[START DATA LINES]
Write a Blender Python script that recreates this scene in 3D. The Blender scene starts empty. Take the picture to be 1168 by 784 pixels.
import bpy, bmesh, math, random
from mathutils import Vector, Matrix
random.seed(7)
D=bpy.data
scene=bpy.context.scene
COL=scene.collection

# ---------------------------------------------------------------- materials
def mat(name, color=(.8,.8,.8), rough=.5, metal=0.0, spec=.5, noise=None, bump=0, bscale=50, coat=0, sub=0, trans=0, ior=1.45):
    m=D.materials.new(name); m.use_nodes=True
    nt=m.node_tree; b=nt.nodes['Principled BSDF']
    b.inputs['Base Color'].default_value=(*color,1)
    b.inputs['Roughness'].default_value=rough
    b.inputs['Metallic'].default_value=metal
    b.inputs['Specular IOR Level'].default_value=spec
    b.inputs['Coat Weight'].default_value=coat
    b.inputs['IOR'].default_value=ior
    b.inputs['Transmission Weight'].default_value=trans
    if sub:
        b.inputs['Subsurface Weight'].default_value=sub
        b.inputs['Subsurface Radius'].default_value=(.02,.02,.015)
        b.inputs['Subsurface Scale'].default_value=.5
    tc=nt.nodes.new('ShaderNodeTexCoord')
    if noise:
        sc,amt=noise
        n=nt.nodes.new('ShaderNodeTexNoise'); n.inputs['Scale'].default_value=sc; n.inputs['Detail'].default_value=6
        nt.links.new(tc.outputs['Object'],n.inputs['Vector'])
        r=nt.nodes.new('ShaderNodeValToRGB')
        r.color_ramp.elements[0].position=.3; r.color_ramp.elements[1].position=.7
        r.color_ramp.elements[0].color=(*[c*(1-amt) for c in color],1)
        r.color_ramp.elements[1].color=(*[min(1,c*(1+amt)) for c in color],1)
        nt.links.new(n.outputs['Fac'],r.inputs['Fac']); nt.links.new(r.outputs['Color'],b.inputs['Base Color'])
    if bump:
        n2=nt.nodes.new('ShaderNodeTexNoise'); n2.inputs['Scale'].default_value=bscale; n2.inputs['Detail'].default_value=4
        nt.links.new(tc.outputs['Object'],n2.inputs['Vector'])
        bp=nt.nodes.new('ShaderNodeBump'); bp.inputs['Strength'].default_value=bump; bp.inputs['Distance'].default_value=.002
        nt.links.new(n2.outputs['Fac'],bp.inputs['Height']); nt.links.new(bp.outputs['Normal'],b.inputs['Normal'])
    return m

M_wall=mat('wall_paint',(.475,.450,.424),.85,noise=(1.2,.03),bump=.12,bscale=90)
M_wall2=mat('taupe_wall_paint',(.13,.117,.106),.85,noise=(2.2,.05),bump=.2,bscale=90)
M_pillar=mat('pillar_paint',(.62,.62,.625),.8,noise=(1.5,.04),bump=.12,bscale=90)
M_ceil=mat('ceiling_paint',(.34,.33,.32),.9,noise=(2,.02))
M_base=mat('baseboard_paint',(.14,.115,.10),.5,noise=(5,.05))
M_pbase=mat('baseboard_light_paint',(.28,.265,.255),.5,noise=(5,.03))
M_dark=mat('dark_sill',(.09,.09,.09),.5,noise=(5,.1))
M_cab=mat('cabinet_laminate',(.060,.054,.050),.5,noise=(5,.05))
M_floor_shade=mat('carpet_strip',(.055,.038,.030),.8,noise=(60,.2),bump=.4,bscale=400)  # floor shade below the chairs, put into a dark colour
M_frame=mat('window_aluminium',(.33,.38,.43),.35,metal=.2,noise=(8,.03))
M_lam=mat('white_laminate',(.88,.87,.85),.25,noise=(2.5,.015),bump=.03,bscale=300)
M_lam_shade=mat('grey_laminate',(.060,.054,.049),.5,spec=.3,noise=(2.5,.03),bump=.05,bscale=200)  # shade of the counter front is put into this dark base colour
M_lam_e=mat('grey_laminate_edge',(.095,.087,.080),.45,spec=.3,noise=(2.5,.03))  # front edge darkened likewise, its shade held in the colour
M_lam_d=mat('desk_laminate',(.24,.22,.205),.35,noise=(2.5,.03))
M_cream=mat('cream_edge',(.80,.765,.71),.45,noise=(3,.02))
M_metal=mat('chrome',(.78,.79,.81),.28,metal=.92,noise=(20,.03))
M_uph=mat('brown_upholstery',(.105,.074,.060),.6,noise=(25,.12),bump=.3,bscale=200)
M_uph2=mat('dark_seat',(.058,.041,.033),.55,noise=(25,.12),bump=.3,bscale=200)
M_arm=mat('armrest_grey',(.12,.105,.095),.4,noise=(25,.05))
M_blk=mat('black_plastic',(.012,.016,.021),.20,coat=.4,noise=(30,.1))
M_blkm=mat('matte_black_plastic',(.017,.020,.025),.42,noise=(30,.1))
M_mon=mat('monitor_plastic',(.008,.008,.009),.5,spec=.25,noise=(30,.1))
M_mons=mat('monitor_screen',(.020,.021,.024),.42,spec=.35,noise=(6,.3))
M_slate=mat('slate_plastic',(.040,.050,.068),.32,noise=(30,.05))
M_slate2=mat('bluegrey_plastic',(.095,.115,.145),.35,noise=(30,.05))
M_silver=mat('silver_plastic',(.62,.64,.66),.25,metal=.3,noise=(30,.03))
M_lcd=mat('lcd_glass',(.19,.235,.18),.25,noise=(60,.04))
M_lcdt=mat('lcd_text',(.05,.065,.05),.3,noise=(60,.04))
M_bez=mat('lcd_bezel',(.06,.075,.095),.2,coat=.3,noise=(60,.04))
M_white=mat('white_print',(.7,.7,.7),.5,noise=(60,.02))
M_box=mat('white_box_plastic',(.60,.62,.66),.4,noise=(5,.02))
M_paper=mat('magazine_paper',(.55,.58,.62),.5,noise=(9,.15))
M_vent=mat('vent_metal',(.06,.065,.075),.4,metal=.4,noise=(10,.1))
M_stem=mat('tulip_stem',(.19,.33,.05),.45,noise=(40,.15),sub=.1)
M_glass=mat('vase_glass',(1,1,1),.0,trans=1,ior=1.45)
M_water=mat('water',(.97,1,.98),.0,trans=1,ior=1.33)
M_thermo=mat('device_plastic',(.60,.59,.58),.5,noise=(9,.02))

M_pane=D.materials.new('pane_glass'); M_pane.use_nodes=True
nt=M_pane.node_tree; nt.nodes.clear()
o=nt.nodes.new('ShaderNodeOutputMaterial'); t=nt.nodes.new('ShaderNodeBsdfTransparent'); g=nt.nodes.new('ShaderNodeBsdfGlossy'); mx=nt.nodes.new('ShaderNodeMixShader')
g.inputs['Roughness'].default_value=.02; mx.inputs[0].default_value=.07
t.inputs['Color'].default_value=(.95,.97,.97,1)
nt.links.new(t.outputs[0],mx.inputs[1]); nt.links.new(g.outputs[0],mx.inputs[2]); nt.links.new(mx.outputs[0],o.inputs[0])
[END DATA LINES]
Starting at the first line of the material above, reproduce each line exactly up to and including the line with "COL=scene.collection".

Write a Blender Python script that recreates this scene in 3D. The Blender scene starts empty. Take the picture to be 1168 by 784 pixels.
import bpy, bmesh, math, random
from mathutils import Vector, Matrix
random.seed(7)
D=bpy.data
scene=bpy.context.scene
COL=scene.collection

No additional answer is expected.